Bob Miller is 70 years old. It is an age when most people struggle to recall their accomplishments, embellish their successes and minimize their failures.
For Miller, however, it appears that the best is yet to come. For those not paying attention, he is about to assume control of the second-largest grocery retailer in America, an event that will coincide with the completion of the deal that will, before year’s end, bring together the Albertsons and Safeway food chains.
While Walmart will remain America’s largest food retailer, the Albertsons-Safeway combination will emerge as a strong No. 3, behind that company and Kroger. More important, the new entity will dominate in many major markets throughout the southwestern and western United States, and will offer formidable competition to Kroger and other food retailers in many parts of the country.
Though unclear at this point as to specifics, Miller, who has enjoyed a storied career in food and drug retailing, will surely emerge as the key executive in this new entity, overseeing, coordinating and directing a 2,400-store grocer that will surely influence supermarket retailing in America.
Characteristically, Miller plays down his new role, though his presence has clearly precipitated this merger — his presence and his past performance. Over a lifetime spent in mass retailing, he has influenced every company with which he has been associated. He resuscitated Fred Meyer, a food retailer that had been written off by virtually every industry observer. He revived a Rite Aid drug chain that the entire sector had dismissed as hopeless. In his current role he has successfully cobbled together the remnants of the Albertsons supermarket chain and stunningly brought it back to life, against all odds and every prediction.
Miller has succeeded in his career for many reasons. Foremost among them is the fact that he is a throwback to a different era in mass retailing, a time when the customer came first, suppliers were equal partners in the business, top managers shared in decisions, and employees were the people who made those decisions work. Much lip service is still paid to those precepts, but too often they become casualties of senior managers with huge egos and little tolerance for conflicting ideas or participatory management.
Reminiscent of different times as well is Miller’s lack of ego. Confident in his abilities, sure of his instincts, assured in his interactions with his peers and his subordinates, he is nonetheless not afflicted by the cult of personality that often surrounds such individuals. Thus, he would rather shun the limelight than bask in its glow. He would rather give credit than receive it. He would rather rely on the performance of others than shoulder the burden of day-to-day retailing by himself.

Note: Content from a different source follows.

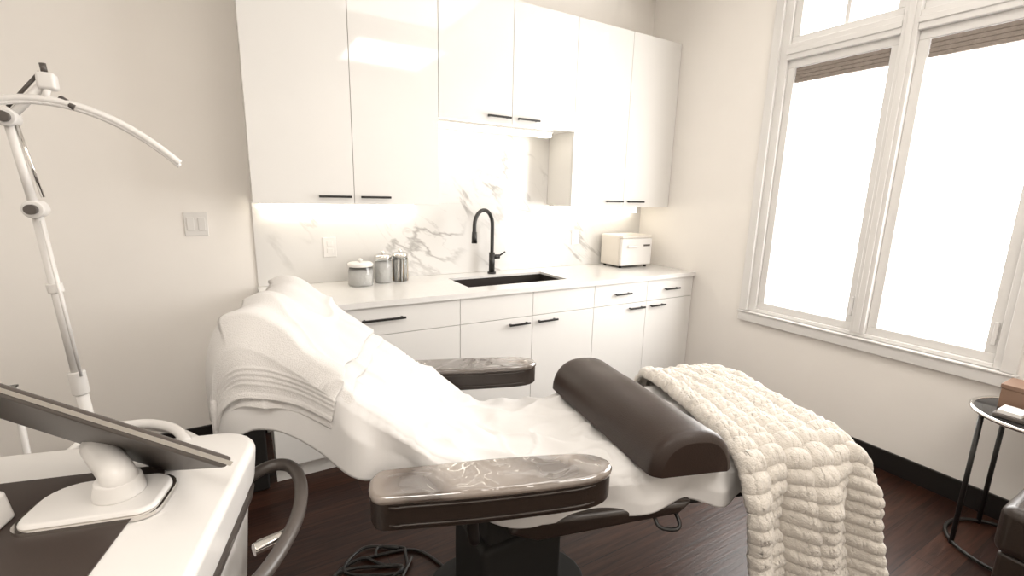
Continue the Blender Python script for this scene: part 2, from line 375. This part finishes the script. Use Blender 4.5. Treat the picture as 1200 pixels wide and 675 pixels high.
def sheetf(u,v):
    s=.02+u*(cum[-1]-.05)
    a,z=pat(s); n=nrm(s); hw=hwa(a)
    k=max(0,min(1,(-1.85-a)/.5))
    hang=.080+.13*k+.010*math.sin(a*17)+.02*fb(a*3,5)
    if z<1.04 and a<-2.39: hang=.10
    tot=hw+.03+hang
    t=(v*2-1)*tot
    aa,pp,zz=drape(a,z,n,t,hw,.03)
    wr=.016*fb(a*4+t*3,t*8-a*3,1)+.010*fb(a*12-t*5,t*13+a*4,2)
    rd=1-abs(fb(a*3.2+t*2.2,t*4-a*1.5,11))*5
    wr+=.014*max(0,rd)**2
    rd=1-abs(fb(a*5.2-t*4.2,t*6+a*2.5,31))*6
    wr+=.008*max(0,rd)**2
    wr+=.014*math.exp(-((a+1.74)/.12)**2)*math.sin(t*24+a*20)
    e=abs(t)-(hw+.01)
    if e>0:
        wv=.020*math.sin(a*23+2*fb(a*2,3))+.018*fb(a*9,e*4,7)
        pp+=(1 if t>0 else -1)*(wv*min(1,e/.06)+.012)
        zz+=.3*wr
    else:
        aa+=n.x*wr; zz+=n.y*wr
    return Wd(aa,pp,zz+.004)
grid('sheet',260,140,sheetf,M['sheet'],TC,thick=.003)
def slab(n,pts,hw,m,bw=.03):
    V=[Wd(a,-hw,z) for a,z in pts]+[Wd(a,hw,z) for a,z in pts]; k=len(pts)
    F=[tuple(range(k)),tuple(range(k,2*k))]+[(i,(i+1)%k,k+(i+1)%k,k+i) for i in range(k)]
    return poly(n,V,F,m,TC,bw=bw,seg=4)
slab('seat_cushion',[(-.60,.63),(-1.68,.622),(-1.72,.54),(-.60,.54)],.28,M['leather'])
slab('back_cushion',[(-1.68,.61),(-1.84,.70),(-2.08,.885),(-2.04,.79),(-1.90,.65),(-1.74,.54)],.265,M['leather'])
slab('head_cushion',[(-2.07,.875),(-2.31,1.06),(-2.38,1.045),(-2.37,.99),(-2.10,.80)],.20,M['leather'],.025)
slab('seat_pan',[(-.75,.53),(-1.72,.53),(-1.70,.49),(-.80,.50)],.25,M['black'],.008)
slab('foot_plate',[(-.585,.545),(-1.15,.545),(-1.15,.515),(-.60,.52)],.30,M['black'],.01)
slab('seat_shell',[(-1.10,.545),(-1.66,.545),(-1.69,.51),(-1.60,.475),(-1.15,.505)],.325,M['leather'],.015)
for s in (-1,1):
    tube(f'back_rail_{s}',[Wd(-1.72,.18*s,.50),Wd(-1.9,.18*s,.59),Wd(-2.30,.18*s,.91)],.014,M['black'],TC,k=4)
    tube(f'foot_rail_{s}',[Wd(-1.3,.25*s,.49),Wd(-.9,.25*s,.505),Wd(-.66,.25*s,.515)],.011,M['black'],TC,k=4)
tube('side_release_handle',[Wd(-1.22,-.29,.505),Wd(-1.22,-.33,.48),Wd(-1.17,-.34,.47),Wd(-1.15,-.33,.48),Wd(-1.15,-.29,.505)],.006,M['black'],TC,k=4)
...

One question remains, however: Is this latest challenge too imposing, too high a mountain to climb, too big a hurdle to master — even for Bob Miller? He is, as stated, 70 years old. He has a wife and family, whom he clearly enjoys spending time with. He has other activities, other interests, other calls on his time.
Then there are the many issues surrounding Safeway. It is clearly a grocery retailer not currently at the top of its game. It has struggled with basic issues, and even now it is a retailer uncertain as to how to approach the future. It has changed top managers, with the recently departed chief executive suddenly being questioned about decisions he made and implemented a decade ago. Some of its stores are old, others obsolete, still others victims of changing consumer tastes and preferences. Finally, there’s the age-old question of how Safeway will be melded into Miller’s existing operation.
In the end, it all returns to Bob Miller. It is safe to say that the Safeway-Albertsons situation is not the most challenging Miller has yet faced in his retailing career. In their way, Fred Meyer and Rite Aid each presented more obstacles. And Miller quickly identified and prioritized those obstacles and, working with a deep and talented group of people both inside and outside those companies, fixed the problems.
Against that background of success, his current prospects and his impeccable credentials, there is no reason to doubt that Safeway-Albertsons will emerge as the crowning success of Miller’s brilliant retailing career.